Painted by Totenberg & Co. as a conservative, Hill is actually a red-in-tooth-and-claw libber who never saw a women's resource center she didn't like, and who shares the view of feminist legal scholars that, as Brock explains it, "objective reality is a myth." (She tried to apply this in her contracts class, but was unable to explain it clearly.)

In a sworn statement that Republicans on the Judiciary Committee ignored lest it arouse the wrath of feminists, one of Hill's students collected multiple accounts of her militantly antimale classroom behavior. Brock says that several male students "attempted to write their tests in a fashion that made the writing appear to be written by a woman. They also used only the pronoun |she' in their tests."

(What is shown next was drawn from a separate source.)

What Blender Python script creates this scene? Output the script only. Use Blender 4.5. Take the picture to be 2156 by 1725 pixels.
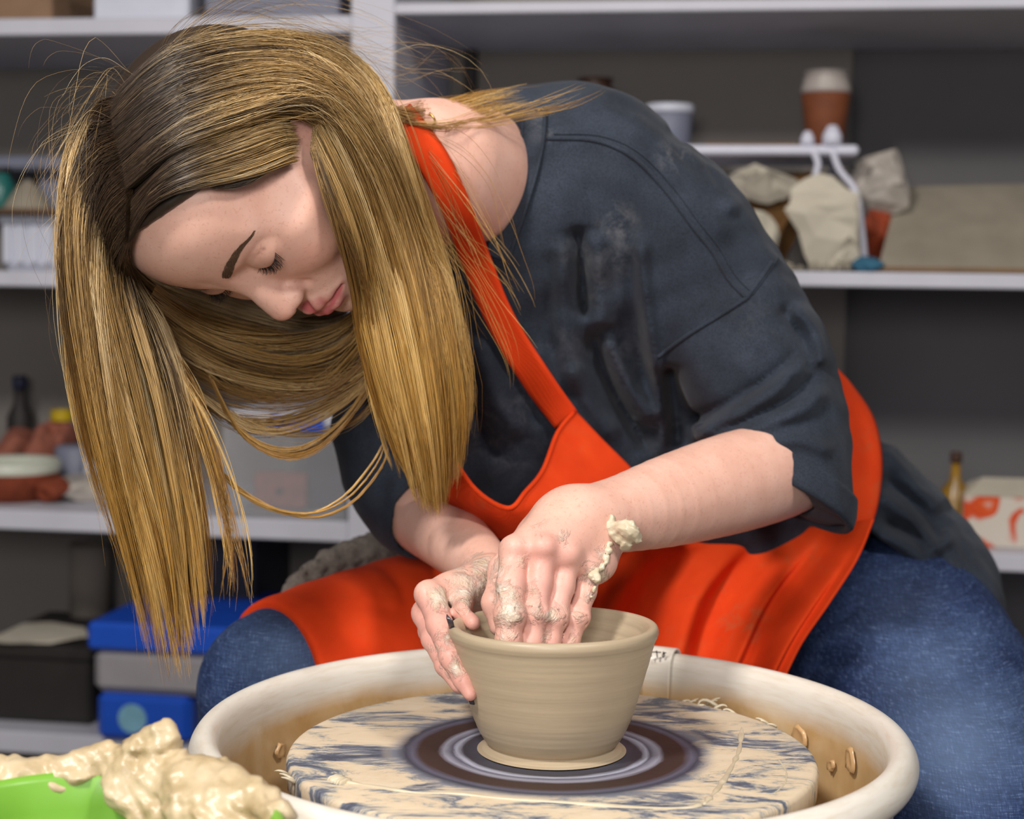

These students said she was subject to wild mood swings, throwing tantrums and hurling accusations of racism and sexism. When her commercial law class, frustrated by her teaching, went on strike and refused to prepare, she said, "You have stopped reading because I'm black," and stormed out.

At the Washington law firm of Wald, Harkrader, which fired her, a former partner recalled: "Hill did not write well and was not thorough. Sometimes I would ask her to do something and get no response at all. Just a blank look."

As for government service, a veteran of the Equal Employment Opportunity Commission stated: "My clearest recollection is of her sitting on a couch outside [Thomas's] office, very nicely dressed, flipping through magazines."

Brock attributes Hill's arrogant defensiveness to insecurity. "Anita Hill was a black woman who knew perfectly well that she had been admitted to Yale Law School under a program of affirmative action," and who thus was plagued by doubts. These doubts dissipate in minority-group members who measure up, such as Clarence Thomas, but in those who don't success becomes a dirty little secret.